The Happiest Toddler on the Block

The Happiest Toddler on the Block: The New Way to Stop the Daily Battle of Wills and Raise a Secure and Well-Behaved One- to Four-Year-Old by Harvey Karp, MD

9780553802566_p0_v1_s260x420I read The Happiest Baby on the Block over a year ago and thought it was ok. This book is about as good as that one is. It gives a few good tips and tells parents some ideas of what to expect from the developmental stages between ages 1 and 4. Throughout the book, Karp uses a metaphor comparing kids to cavemen, comparing the growth children experience as toddlers to the way humans evolved over millions of years. The tone and style reminded me of children’s television, so I found reading the book somewhat irritating. I felt I was being talked down to.

The core method of this book, the thing that’s supposed to make toddlers so happy, is that parents are instructed to reflect the toddler’s emotions back to them in simple, emphatic language. This gets the toddler’s attention and makes him feel understood. When he feels understood, he calms down and becomes more cooperative.

I haven’t really found this to be the case with my son. I like the idea of making him feel understood, but making it clear to him that I understand how he feels does not seem to have any effect on his tantrums unless it follows by my giving him what he wants. He’s a pretty stubborn, determined, focused kid, and he doesn’t just forget about the fact that he’s not getting that thing that he wants. I’ve tried to do what the book says, but mostly it just means his crying is joined by my fake-crying. The overall volume just increases.

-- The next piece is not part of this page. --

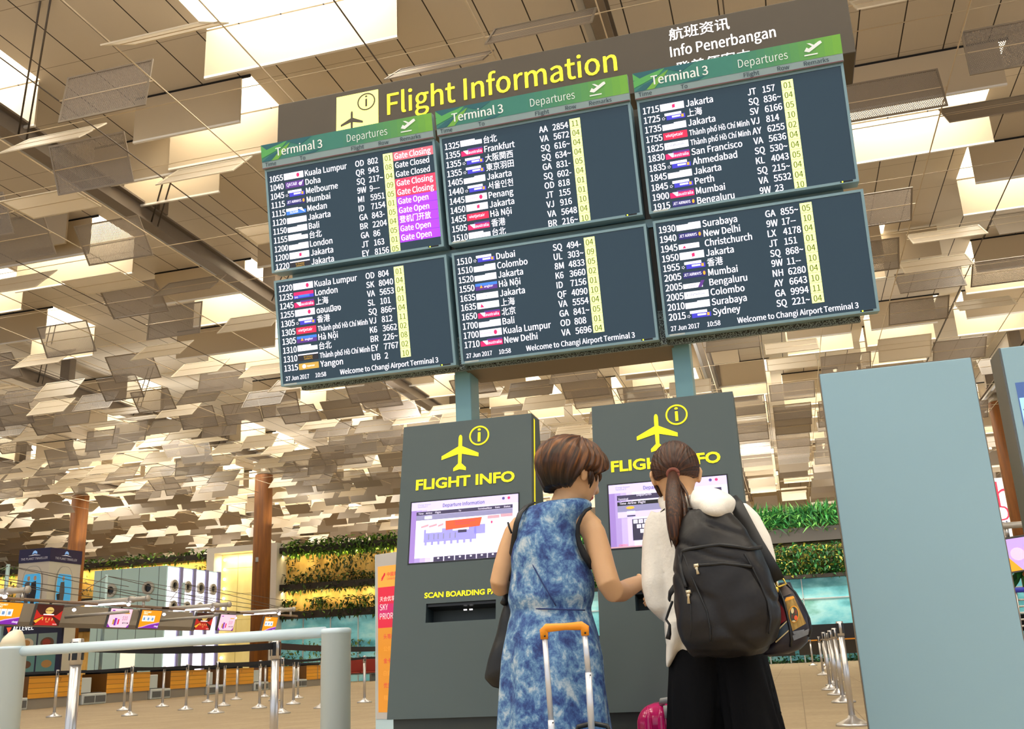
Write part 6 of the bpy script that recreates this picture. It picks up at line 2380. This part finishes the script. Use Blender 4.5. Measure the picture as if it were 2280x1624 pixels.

Maybe I’m not doing it right. Reading parenting books and not getting the amazing results they promise makes me feel like a worse parent because obviously I’m not doing it right. Oh well. At least I’m trying.


One thought on “The Happiest Toddler on the Block

  1. Wow. The concept of mirroring a child’s emotions back at them just sounds… um, insane. Working in daycare, teaching first grade, and in all of my other interactions with children, I would never fake-cry or show fake-anger or fake-frustration in order to mirror what a child was feeling. If I’m happy and content while a child has a meltdown, then I’m going to stay happy and content. I see no reason to fake anything with children. This sounds like a book I will totally avoid. Even small children know when you’re acting like a whackadoo and being fake. If this book was written in a way that was talking down to adults, it’s probably because this approach to child-rearing is pretty insulting to children.